Fourth, big projects become less intimidating.

Big, ambitious projects feel risky, because all the time you spend on it will feel like a waste if you don’t succeed.

But if your only goal is to create an intermediate packet and show it to someone — good notes on a book, a Pinterest board of design inspirations, just one module of code — then you can trick yourself into getting started. And even if that particular Big Project doesn’t pan out, you’ll still have the value of the packets at your disposal!

Finally, you gain the ability to reuse previously built packets for new projects.

Maybe some research you did for an online marketing campaign becomes useful for a new campaign. Or some sketches that didn’t quite make it into an old design give you inspiration for a new one. Or some book notes you wrote down casually turn out to be very useful for an unforeseen challenge a year later.

By incorporating existing packets into new projects, you gain the ability to deliver new projects much faster than seems possible. Eventually, you are able to deliver entire projects just by snapping together existing packets, like Lego pieces. No heavy lifts required.

What’s at stake here is much more than efficiency. Returning to the requirements for flow from Part II, working in intermediate packets has a positive impact on all six triggers:

1. Clear goals

It’s much easier to define your goal for a short-term, intermediate packet, than for a long-term project. Shorter term goals are less likely to change, keeping you motivated.

2. Immediate feedback

As I discussed, it’s much easier to get feedback from others on a quick and dirty experiment than on a highly polished final product. Your efforts feel more connected to the impact you’re having on others, which also makes them more meaningful.

3. Challenge-skill ratio

This refers to the balance between how challenging a task is, and your skill at performing it. If it’s too hard, you’ll give up. But if it’s too easy, you’ll get bored. It’s much easier to calibrate the challenge of a project versus your skills if it’s smaller and shorter (make a 1-page brief) than if it’s a massive undertaking (launch a mobile app).

4. Presence of risk

As you begin to structure your work as intermediate deliverables, you begin to change the type of risk you’re exposed to. Because you know you can “freeze” any deliverable in mid-flight at any time, you no longer fear being interrupted, running out of time, or forgetting the details of what you’re working on. You substitute the risk of not delivering on something large, with the creative risks of going deeper on something small.

5. Deep embodiment

As you offload more and more of your abstract thinking to external tools, new bandwidth begins to open up. This leaves room for noticing your surroundings, the words and actions of others, new sensory experiences, and internal states and bodily sensations. Outsourcing your memory to software frees you up to be present in the moment.

6. Rich environment

The brain is the ultimate pattern recognizer: it can recognize vastly more than it can recall, so it makes sense to collect interesting patterns to help trigger memories, associations, and new ideas. Starting every project by diving into a rich media library full of pictures, drawings, diagrams, videos, sketches, and mindmaps takes advantage of what the brain engages with most naturally – visuals.

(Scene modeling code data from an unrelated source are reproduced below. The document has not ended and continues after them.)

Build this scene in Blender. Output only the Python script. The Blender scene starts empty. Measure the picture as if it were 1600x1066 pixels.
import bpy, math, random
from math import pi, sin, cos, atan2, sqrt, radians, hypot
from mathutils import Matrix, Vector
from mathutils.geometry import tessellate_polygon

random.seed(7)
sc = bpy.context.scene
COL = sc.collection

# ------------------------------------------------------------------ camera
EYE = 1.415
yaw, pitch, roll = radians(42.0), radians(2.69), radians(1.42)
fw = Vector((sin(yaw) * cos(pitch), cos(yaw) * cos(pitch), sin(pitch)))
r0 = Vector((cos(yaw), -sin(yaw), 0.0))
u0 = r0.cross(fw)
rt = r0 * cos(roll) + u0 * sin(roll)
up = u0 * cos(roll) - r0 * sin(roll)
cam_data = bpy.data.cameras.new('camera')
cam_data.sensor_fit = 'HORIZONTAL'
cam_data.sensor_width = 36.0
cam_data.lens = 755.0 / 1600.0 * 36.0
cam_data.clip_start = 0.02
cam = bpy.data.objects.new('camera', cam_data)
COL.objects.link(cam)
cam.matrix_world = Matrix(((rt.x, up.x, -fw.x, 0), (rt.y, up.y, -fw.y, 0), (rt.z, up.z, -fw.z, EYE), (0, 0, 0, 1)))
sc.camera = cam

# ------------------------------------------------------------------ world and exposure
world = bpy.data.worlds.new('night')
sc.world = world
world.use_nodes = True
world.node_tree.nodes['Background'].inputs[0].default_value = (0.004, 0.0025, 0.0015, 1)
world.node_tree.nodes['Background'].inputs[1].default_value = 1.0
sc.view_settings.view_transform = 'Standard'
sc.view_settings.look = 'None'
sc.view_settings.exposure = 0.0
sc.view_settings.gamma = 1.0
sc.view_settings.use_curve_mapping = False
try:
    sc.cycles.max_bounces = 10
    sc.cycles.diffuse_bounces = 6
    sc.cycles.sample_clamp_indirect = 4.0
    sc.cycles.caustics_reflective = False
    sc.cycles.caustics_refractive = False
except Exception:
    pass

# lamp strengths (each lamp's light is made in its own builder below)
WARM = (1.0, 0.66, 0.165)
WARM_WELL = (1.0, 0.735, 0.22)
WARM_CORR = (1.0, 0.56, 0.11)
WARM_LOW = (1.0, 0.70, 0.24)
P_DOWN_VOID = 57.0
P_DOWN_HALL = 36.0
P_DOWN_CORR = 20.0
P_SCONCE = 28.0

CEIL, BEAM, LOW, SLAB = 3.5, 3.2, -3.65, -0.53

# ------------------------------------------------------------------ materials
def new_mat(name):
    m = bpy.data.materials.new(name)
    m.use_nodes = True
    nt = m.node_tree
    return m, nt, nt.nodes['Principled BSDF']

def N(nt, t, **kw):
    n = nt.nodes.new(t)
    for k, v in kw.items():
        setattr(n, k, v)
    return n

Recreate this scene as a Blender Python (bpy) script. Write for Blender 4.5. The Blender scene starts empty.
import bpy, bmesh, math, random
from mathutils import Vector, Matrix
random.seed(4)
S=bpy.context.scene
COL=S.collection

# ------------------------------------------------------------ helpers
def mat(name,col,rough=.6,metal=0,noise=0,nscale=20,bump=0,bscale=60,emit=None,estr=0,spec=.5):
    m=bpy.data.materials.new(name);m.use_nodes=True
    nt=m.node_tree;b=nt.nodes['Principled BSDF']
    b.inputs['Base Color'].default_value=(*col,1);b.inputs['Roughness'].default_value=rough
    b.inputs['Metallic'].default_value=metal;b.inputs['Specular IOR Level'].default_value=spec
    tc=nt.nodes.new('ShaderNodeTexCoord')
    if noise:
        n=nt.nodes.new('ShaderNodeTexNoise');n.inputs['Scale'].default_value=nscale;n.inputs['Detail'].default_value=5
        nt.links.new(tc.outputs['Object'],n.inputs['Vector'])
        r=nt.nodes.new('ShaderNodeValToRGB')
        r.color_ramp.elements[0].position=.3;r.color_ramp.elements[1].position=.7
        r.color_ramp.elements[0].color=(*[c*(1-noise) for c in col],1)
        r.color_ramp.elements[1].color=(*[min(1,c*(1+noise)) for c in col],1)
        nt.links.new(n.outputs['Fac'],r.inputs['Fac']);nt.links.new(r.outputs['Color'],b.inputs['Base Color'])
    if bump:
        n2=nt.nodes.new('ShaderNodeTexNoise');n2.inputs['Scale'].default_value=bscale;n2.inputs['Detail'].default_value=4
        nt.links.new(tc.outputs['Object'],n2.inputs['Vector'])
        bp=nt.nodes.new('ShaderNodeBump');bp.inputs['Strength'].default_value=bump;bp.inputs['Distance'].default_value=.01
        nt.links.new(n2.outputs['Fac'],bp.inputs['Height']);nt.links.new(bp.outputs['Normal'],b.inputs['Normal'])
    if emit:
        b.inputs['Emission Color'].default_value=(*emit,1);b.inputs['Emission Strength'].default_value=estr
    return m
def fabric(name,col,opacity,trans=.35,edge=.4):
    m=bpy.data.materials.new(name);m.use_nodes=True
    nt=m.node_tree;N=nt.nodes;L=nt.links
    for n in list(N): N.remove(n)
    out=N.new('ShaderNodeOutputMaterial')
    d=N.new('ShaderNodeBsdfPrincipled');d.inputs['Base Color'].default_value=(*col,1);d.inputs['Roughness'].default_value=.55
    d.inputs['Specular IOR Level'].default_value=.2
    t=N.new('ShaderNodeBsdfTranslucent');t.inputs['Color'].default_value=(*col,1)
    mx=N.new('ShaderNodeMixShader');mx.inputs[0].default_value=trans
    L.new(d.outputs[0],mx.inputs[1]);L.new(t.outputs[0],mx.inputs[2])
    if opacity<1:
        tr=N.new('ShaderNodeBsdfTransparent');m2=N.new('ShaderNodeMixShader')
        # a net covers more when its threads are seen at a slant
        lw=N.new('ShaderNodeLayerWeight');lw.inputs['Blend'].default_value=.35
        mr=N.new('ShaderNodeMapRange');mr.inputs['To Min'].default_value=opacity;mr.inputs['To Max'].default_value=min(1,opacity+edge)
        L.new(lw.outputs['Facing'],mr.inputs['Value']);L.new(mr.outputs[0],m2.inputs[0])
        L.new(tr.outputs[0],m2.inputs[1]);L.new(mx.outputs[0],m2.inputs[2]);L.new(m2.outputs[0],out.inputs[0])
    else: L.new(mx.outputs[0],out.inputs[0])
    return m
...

Breaking our work into smaller chunks directly creates the conditions for flow. Smaller packets dramatically impact not just the quantity and speed of work we can produce, and not just its quality, but the actual experience of producing it. Work becomes more motivating, more meaningful, easier, more impactful, and more engaging.

Imagine if you could create real value in any span of time, under any conditions, with any level of energy or motivation. Because your productivity is not dependent on your state of mind at any given moment. It depends instead on all the knowledge and expertise you’ve acquired throughout your life, documented in a personal knowledge base.

This is what it looks like to create compounding gains by investing in Knowledge Capital.